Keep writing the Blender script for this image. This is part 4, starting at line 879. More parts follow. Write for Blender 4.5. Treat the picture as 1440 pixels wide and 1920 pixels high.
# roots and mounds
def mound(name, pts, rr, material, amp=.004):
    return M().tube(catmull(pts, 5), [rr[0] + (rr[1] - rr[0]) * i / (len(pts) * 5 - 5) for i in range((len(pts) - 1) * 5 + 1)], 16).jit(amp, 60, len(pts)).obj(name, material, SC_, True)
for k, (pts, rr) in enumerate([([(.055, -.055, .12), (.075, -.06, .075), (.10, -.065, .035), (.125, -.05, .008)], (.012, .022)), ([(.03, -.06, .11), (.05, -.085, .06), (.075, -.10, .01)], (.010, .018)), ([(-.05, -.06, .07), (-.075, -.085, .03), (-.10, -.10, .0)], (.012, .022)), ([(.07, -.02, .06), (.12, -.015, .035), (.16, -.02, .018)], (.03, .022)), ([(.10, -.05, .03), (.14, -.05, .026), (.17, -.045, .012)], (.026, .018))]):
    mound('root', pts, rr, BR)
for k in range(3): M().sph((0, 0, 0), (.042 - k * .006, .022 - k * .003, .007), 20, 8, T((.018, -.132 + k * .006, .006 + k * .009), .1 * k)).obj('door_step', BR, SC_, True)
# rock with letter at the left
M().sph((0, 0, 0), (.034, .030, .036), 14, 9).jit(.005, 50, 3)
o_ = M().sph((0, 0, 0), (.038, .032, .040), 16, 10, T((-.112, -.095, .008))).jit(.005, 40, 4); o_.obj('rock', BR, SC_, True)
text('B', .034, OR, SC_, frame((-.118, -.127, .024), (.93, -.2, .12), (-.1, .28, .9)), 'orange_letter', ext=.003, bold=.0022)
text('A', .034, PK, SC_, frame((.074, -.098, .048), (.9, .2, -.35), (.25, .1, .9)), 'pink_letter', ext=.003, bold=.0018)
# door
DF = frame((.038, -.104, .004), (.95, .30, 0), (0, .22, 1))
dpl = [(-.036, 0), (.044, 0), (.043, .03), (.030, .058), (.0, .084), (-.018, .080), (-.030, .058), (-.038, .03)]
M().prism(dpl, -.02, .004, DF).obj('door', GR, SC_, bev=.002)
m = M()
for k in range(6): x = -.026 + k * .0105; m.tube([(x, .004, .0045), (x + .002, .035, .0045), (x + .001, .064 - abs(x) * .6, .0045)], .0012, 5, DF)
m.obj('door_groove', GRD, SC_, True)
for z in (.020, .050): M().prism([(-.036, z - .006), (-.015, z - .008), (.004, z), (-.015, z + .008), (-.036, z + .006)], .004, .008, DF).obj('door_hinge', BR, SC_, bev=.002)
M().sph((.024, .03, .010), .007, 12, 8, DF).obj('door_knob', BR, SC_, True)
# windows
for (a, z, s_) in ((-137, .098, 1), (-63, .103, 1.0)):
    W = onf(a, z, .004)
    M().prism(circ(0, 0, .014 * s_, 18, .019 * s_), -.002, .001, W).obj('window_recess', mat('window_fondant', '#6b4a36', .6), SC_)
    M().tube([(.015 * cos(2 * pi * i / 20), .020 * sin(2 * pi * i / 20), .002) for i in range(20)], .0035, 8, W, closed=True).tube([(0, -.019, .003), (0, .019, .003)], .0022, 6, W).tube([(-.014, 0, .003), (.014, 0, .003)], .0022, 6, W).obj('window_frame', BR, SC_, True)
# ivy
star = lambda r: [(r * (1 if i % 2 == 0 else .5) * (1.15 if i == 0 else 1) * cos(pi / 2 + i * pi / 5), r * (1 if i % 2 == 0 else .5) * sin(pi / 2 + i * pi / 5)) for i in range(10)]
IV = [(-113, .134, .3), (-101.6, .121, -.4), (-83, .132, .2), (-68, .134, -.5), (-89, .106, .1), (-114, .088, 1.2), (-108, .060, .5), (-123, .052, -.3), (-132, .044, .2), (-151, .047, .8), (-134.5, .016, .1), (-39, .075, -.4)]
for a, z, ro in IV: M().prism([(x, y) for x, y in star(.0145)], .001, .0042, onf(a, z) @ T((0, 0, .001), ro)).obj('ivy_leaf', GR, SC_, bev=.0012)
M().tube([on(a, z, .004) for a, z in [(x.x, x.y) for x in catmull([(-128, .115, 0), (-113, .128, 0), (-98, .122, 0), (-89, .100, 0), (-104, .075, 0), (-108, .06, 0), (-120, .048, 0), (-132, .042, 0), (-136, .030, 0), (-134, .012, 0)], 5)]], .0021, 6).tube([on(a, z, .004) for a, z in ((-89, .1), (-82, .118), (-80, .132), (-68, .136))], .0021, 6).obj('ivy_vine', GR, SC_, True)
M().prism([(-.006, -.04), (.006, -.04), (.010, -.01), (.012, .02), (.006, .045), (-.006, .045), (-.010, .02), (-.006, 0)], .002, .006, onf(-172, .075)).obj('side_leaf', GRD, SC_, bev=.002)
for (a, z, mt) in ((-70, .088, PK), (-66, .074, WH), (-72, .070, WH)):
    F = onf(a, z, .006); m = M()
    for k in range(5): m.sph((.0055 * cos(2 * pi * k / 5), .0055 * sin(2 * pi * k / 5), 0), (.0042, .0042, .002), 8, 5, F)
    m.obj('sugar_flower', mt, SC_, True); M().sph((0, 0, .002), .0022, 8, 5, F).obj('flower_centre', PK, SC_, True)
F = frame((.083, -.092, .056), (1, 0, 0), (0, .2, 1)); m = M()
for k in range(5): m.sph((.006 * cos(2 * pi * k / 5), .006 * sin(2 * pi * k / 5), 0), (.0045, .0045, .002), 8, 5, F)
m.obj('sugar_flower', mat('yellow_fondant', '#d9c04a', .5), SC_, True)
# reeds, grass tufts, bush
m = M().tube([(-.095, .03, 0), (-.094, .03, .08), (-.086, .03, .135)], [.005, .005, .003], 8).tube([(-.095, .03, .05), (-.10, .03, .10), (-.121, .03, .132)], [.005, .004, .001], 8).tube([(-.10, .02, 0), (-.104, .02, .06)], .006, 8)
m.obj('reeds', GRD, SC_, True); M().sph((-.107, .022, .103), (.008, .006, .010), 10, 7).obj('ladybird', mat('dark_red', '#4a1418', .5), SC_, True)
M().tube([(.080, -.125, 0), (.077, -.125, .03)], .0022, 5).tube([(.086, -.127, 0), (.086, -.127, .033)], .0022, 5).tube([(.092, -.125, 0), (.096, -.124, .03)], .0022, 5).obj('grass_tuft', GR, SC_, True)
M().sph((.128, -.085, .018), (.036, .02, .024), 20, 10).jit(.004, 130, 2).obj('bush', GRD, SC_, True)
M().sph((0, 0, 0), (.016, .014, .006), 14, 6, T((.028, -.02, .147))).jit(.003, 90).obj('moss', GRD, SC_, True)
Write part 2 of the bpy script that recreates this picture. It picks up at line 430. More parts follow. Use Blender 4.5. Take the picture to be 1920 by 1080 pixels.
============================================================
Problem to work on: Type out the material again exactly as presented.

The completed task:
Keep writing the Blender script for this image. This is part 4, starting at line 879. More parts follow. Write for Blender 4.5. Treat the picture as 1440 pixels wide and 1920 pixels high.
# roots and mounds
def mound(name, pts, rr, material, amp=.004):
    return M().tube(catmull(pts, 5), [rr[0] + (rr[1] - rr[0]) * i / (len(pts) * 5 - 5) for i in range((len(pts) - 1) * 5 + 1)], 16).jit(amp, 60, len(pts)).obj(name, material, SC_, True)
for k, (pts, rr) in enumerate([([(.055, -.055, .12), (.075, -.06, .075), (.10, -.065, .035), (.125, -.05, .008)], (.012, .022)), ([(.03, -.06, .11), (.05, -.085, .06), (.075, -.10, .01)], (.010, .018)), ([(-.05, -.06, .07), (-.075, -.085, .03), (-.10, -.10, .0)], (.012, .022)), ([(.07, -.02, .06), (.12, -.015, .035), (.16, -.02, .018)], (.03, .022)), ([(.10, -.05, .03), (.14, -.05, .026), (.17, -.045, .012)], (.026, .018))]):
    mound('root', pts, rr, BR)
for k in range(3): M().sph((0, 0, 0), (.042 - k * .006, .022 - k * .003, .007), 20, 8, T((.018, -.132 + k * .006, .006 + k * .009), .1 * k)).obj('door_step', BR, SC_, True)
# rock with letter at the left
M().sph((0, 0, 0), (.034, .030, .036), 14, 9).jit(.005, 50, 3)
o_ = M().sph((0, 0, 0), (.038, .032, .040), 16, 10, T((-.112, -.095, .008))).jit(.005, 40, 4); o_.obj('rock', BR, SC_, True)
text('B', .034, OR, SC_, frame((-.118, -.127, .024), (.93, -.2, .12), (-.1, .28, .9)), 'orange_letter', ext=.003, bold=.0022)
text('A', .034, PK, SC_, frame((.074, -.098, .048), (.9, .2, -.35), (.25, .1, .9)), 'pink_letter', ext=.003, bold=.0018)
# door
DF = frame((.038, -.104, .004), (.95, .30, 0), (0, .22, 1))
dpl = [(-.036, 0), (.044, 0), (.043, .03), (.030, .058), (.0, .084), (-.018, .080), (-.030, .058), (-.038, .03)]
M().prism(dpl, -.02, .004, DF).obj('door', GR, SC_, bev=.002)
m = M()
for k in range(6): x = -.026 + k * .0105; m.tube([(x, .004, .0045), (x + .002, .035, .0045), (x + .001, .064 - abs(x) * .6, .0045)], .0012, 5, DF)
m.obj('door_groove', GRD, SC_, True)
for z in (.020, .050): M().prism([(-.036, z - .006), (-.015, z - .008), (.004, z), (-.015, z + .008), (-.036, z + .006)], .004, .008, DF).obj('door_hinge', BR, SC_, bev=.002)
M().sph((.024, .03, .010), .007, 12, 8, DF).obj('door_knob', BR, SC_, True)
# windows
for (a, z, s_) in ((-137, .098, 1), (-63, .103, 1.0)):
    W = onf(a, z, .004)
    M().prism(circ(0, 0, .014 * s_, 18, .019 * s_), -.002, .001, W).obj('window_recess', mat('window_fondant', '#6b4a36', .6), SC_)
    M().tube([(.015 * cos(2 * pi * i / 20), .020 * sin(2 * pi * i / 20), .002) for i in range(20)], .0035, 8, W, closed=True).tube([(0, -.019, .003), (0, .019, .003)], .0022, 6, W).tube([(-.014, 0, .003), (.014, 0, .003)], .0022, 6, W).obj('window_frame', BR, SC_, True)
# ivy
star = lambda r: [(r * (1 if i % 2 == 0 else .5) * (1.15 if i == 0 else 1) * cos(pi / 2 + i * pi / 5), r * (1 if i % 2 == 0 else .5) * sin(pi / 2 + i * pi / 5)) for i in range(10)]
IV = [(-113, .134, .3), (-101.6, .121, -.4), (-83, .132, .2), (-68, .134, -.5), (-89, .106, .1), (-114, .088, 1.2), (-108, .060, .5), (-123, .052, -.3), (-132, .044, .2), (-151, .047, .8), (-134.5, .016, .1), (-39, .075, -.4)]
for a, z, ro in IV: M().prism([(x, y) for x, y in star(.0145)], .001, .0042, onf(a, z) @ T((0, 0, .001), ro)).obj('ivy_leaf', GR, SC_, bev=.0012)
M().tube([on(a, z, .004) for a, z in [(x.x, x.y) for x in catmull([(-128, .115, 0), (-113, .128, 0), (-98, .122, 0), (-89, .100, 0), (-104, .075, 0), (-108, .06, 0), (-120, .048, 0), (-132, .042, 0), (-136, .030, 0), (-134, .012, 0)], 5)]], .0021, 6).tube([on(a, z, .004) for a, z in ((-89, .1), (-82, .118), (-80, .132), (-68, .136))], .0021, 6).obj('ivy_vine', GR, SC_, True)
M().prism([(-.006, -.04), (.006, -.04), (.010, -.01), (.012, .02), (.006, .045), (-.006, .045), (-.010, .02), (-.006, 0)], .002, .006, onf(-172, .075)).obj('side_leaf', GRD, SC_, bev=.002)
for (a, z, mt) in ((-70, .088, PK), (-66, .074, WH), (-72, .070, WH)):
    F = onf(a, z, .006); m = M()
    for k in range(5): m.sph((.0055 * cos(2 * pi * k / 5), .0055 * sin(2 * pi * k / 5), 0), (.0042, .0042, .002), 8, 5, F)
    m.obj('sugar_flower', mt, SC_, True); M().sph((0, 0, .002), .0022, 8, 5, F).obj('flower_centre', PK, SC_, True)
F = frame((.083, -.092, .056), (1, 0, 0), (0, .2, 1)); m = M()
for k in range(5): m.sph((.006 * cos(2 * pi * k / 5), .006 * sin(2 * pi * k / 5), 0), (.0045, .0045, .002), 8, 5, F)
m.obj('sugar_flower', mat('yellow_fondant', '#d9c04a', .5), SC_, True)
# reeds, grass tufts, bush
m = M().tube([(-.095, .03, 0), (-.094, .03, .08), (-.086, .03, .135)], [.005, .005, .003], 8).tube([(-.095, .03, .05), (-.10, .03, .10), (-.121, .03, .132)], [.005, .004, .001], 8).tube([(-.10, .02, 0), (-.104, .02, .06)], .006, 8)
m.obj('reeds', GRD, SC_, True); M().sph((-.107, .022, .103), (.008, .006, .010), 10, 7).obj('ladybird', mat('dark_red', '#4a1418', .5), SC_, True)
M().tube([(.080, -.125, 0), (.077, -.125, .03)], .0022, 5).tube([(.086, -.127, 0), (.086, -.127, .033)], .0022, 5).tube([(.092, -.125, 0), (.096, -.124, .03)], .0022, 5).obj('grass_tuft', GR, SC_, True)
M().sph((.128, -.085, .018), (.036, .02, .024), 20, 10).jit(.004, 130, 2).obj('bush', GRD, SC_, True)
M().sph((0, 0, 0), (.016, .014, .006), 14, 6, T((.028, -.02, .147))).jit(.003, 90).obj('moss', GRD, SC_, True)
Write part 2 of the bpy script that recreates this picture. It picks up at line 430. More parts follow. Use Blender 4.5. Take the picture to be 1920 by 1080 pixels.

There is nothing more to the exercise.